“Manifesto of Fragility” è il titolo della prossima Biennale d’Arte Contemporanea di Lione, che si terrà dal 14 settembre al 31 dicembre 2022. Il tema nasce dalla necessità dei due curatori Sam Bardaouil e Till Fellrath di indagare la fragilità dell’era contemporanea, ponendo l’attenzione su una forma generativa di resistenza che prende spunto dal passato, ingloba il presente e si predispone al futuro. Protagoniste della Biennale saranno opere prese in prestito dalle più importanti istituzioni mondiali come il Metropolitan Museum of Modern Art, il Louvre Abu Dhabi e lo Staatliche Kunstsammlungen di Dresda. Oltre alla collaborazione internazionale, la manifestazione gode di un appoggio della comunità locale grazie all’esposizione di opere appartenenti ai grandi centri culturali della città, tra cui il Museo di Belle Arti di Lione, il Museo gallo-romano di Fourvière e il Musée de la Confluence.
L’esposizione si basa sulla convinzione che il dialogo sia parte fondamentale del processo che porterà la nostra epoca verso un futuro più sostenibile. Proprio per questo motivo, la Biennale inizierà a raccontarsi molti mesi prima della sua apertura ufficiale il 14 settembre 2022, grazie a parternships strette con diversi enti internazionali che continueranno fino alla fine del 2023. Questa impostazione rende l’evento molto più di una semplice esposizione: è un piano d’azione pensato per coinvolgere le coscienze degli abitanti del presente e del prossimo futuro. Proprio in vista di queste collaborazioni, ad aprire la stagione, il primo ottobre 2021 i curatori hanno invitato il rapper lionese Sasso a esibirsi nel cuore delle Fattorie Fagor di Lione. Questo primo evento è esemplificativo della loro volontà dei curatori di lavorare sul territorio, coinvolgendo qualsiasi forma di espressione artistica, senza limiti né generi.
La ricerca dei curatori parte dalla storia di Lione, complessa e stratificata.
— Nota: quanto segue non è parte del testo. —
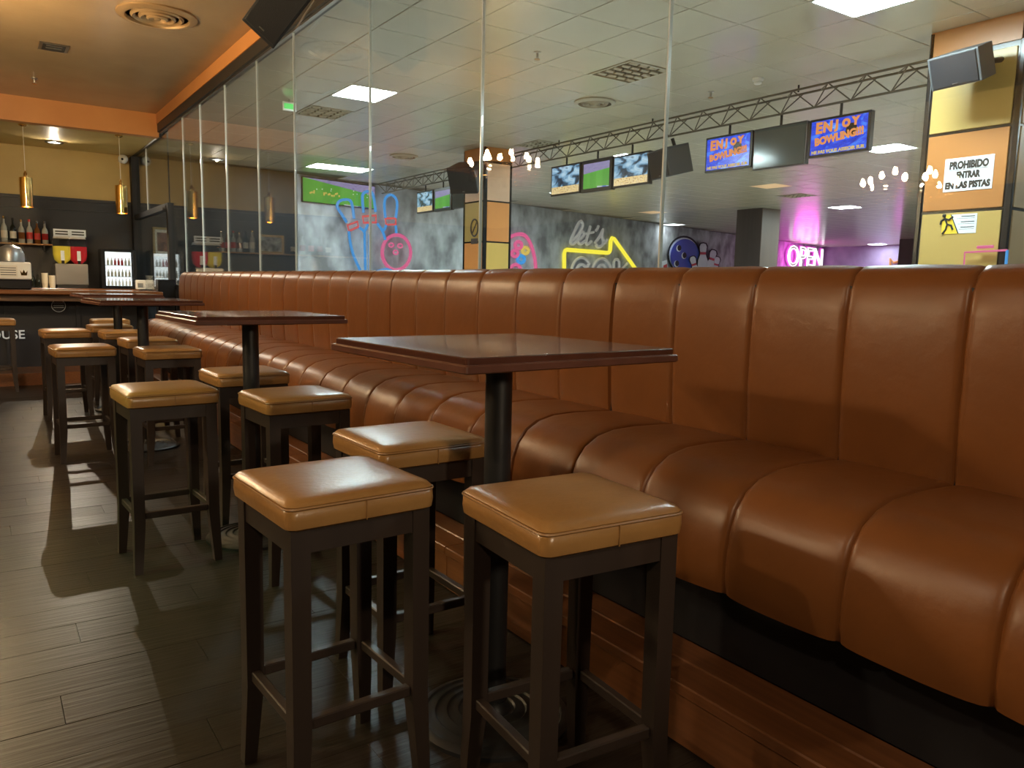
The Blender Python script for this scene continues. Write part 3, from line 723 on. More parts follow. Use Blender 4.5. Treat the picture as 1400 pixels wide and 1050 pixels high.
t = thing('neon_sign', 'small orange neon zigzag at the far right end of the bowling hall', 'neon sign', (HX1-.05, 0, 0))
o = Vector(t.location)
MB().tube([on_x(x, y, HX1-.06)-o for x, y in ((1217, 372), (1217, 353), (1222, 359), (1228, 357))], .05, 6).build('tube', 'neon_orange', t)
t = thing('neon_sign', 'pale pink neon lettering tops just above the bench back at far right', 'neon sign', (HX1-.05, 0, 0))
o = Vector(t.location)
MB().tube([on_x(x, y, HX1-.06)-o for x, y in smooth([(1168, 371), (1172, 366), (1178, 371), (1182, 366), (1188, 371), (1192, 366), (1198, 371), (1204, 366), (1210, 371)])], .05, 6).build('tube', 'neon_bright', t)
lamp('neon_glow', 'POINT', on_hall(1100, 352, .7), 45, (1, .06, .75), .5)
lamp('neon_glow', 'POINT', (HX1-1.5, 17.5, CZ+.6), 14, (.9, .15, .8), .5)
# framed picture on the dark hall wall
p = on_hall(224, 331, .03)
t = thing('framed_picture', 'small gold-framed picture seen through the glass doorway', 'picture', p, math.atan(HS))
hw, hh = .20, .25
for q in ((-hw, hh-.04, hw, hh), (-hw, -hh, hw, -hh+.04), (-hw, -hh+.04, -hw+.04, hh-.04), (hw-.04, -hh+.04, hw, hh-.04)):
    MB().box((q[0], -.03, q[1]), (q[2], .0, q[3])).bevel(.006).build('frame_bar', 'frame_gold', t)
MB().box((-hw+.04, -.008, -hh+.04), (hw-.04, 0, hh-.04)).build('mat_board', 'paper', t)
M['art'] = mat('art', (.32, .14, .10), .6, noise=(9, .4, (1, 1, 1), (.05, .03, .03)))
MB().box((-.12, -.011, -.16), (.12, -.008, .16)).build('print', 'art', t)

# ------------------------------------------------------------------ loudspeakers
def orient(fwd, roll=0):
    f = Vector(fwd).normalized(); r_ = f.cross(Vector((0, 0, 1))).normalized(); u_ = r_.cross(f)
    r2 = r_*math.cos(roll)+u_*math.sin(roll); u2 = -r_*math.sin(roll)+u_*math.cos(roll)
    return Matrix((r2, -f, u2)).transposed().to_4x4()      # local -Y is the front
def speaker(lab, loc, fwd, w_, h_, d_, body, grille, roll=0, bracket=None, R=None):
    t = thing('loudspeaker', lab, 'speaker', loc); R = R or orient(fwd, roll)
    q = MB(); v = [(-w_/2, -d_/2, -h_/2), (w_/2, -d_/2, -h_/2), (w_*.36, d_/2, -h_/2), (-w_*.36, d_/2, -h_/2),
                   (-w_/2, -d_/2, h_/2), (w_/2, -d_/2, h_/2), (w_*.36, d_/2, h_/2), (-w_*.36, d_/2, h_/2)]
    q.quadbox([R @ Vector(p) for p in v]); q.bevel(.008, 2); q.build('cabinet', body, t)
    MB().box((-w_*.45, -d_/2-.008, -h_*.46), (w_*.45, -d_/2+.004, h_*.46), R).bevel(.004).build('grille', grille, t)
    MB().box((w_*.0-.02, -d_/2-.012, -h_*.41), (.02, -d_/2-.007, -h_*.395), R).build('badge', 'alu', t)
    if bracket:
        MB().rod(R @ Vector((0, d_*.3, 0)), Vector(bracket)-Vector(loc), .022, 10).build('bracket', 'black_metal', t)
    return t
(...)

La Biennale vuole evocare le vicende di cui la città è stata protagonista con l’intento di invitare i visitatori a esplorare le fragilità del racconto, portandoli a ricercare delle connessioni che vadano al di là della geografia e del tempo passato. La Fragilità è quella dello spirito contemporaneo, da cui l’intera popolazione mondiale è accumunata. Il manifesto della Biennale a proposito recita: «La nostra fragilità è forse una delle poche verità universalmente sentite nel nostro mondo diviso. Da nessuna parte questo è più evidente che sopra e dentro il corpo. Le nostre comunità, tese da crescenti disordini civili innescati dal rifiuto di inchinarsi di fronte a ingiustizie secolari e iniquità endemiche, provocano nella loro fragilità un accresciuto senso di frenesia sociale. La nostra fragilità è inevitabile».
Come reazione a questa Fragilità, i curatori propongono la Resistenza, intesa come quella serie di azioni prolungate nel tempo e nello spazio capaci di parlare alle persone e alle loro debolezze. Che ne sarebbe del nostro mondo, si chiede la Biennale, se invece di evitare la vulnerabilità come segno di debolezza, la sfruttassimo come fondamento per l’empowerment? La Biennale propone una dichiarazione collettiva, sostenuta da una pluralità di voci e di coscienze che «Prosperano nella tenerezza e fioriscono nelle avversità». La sedicesima edizione della Biennale di Lione, sicuramente influenzata dagli eventi che hanno colpito la popolazione mondiale negli ultimi due anni, vuole proporre un modello positivo dove le differenze e le difficoltà sono viste come punti di forza, con l’obiettivo di promulgare un messaggio positivo e di inclusione.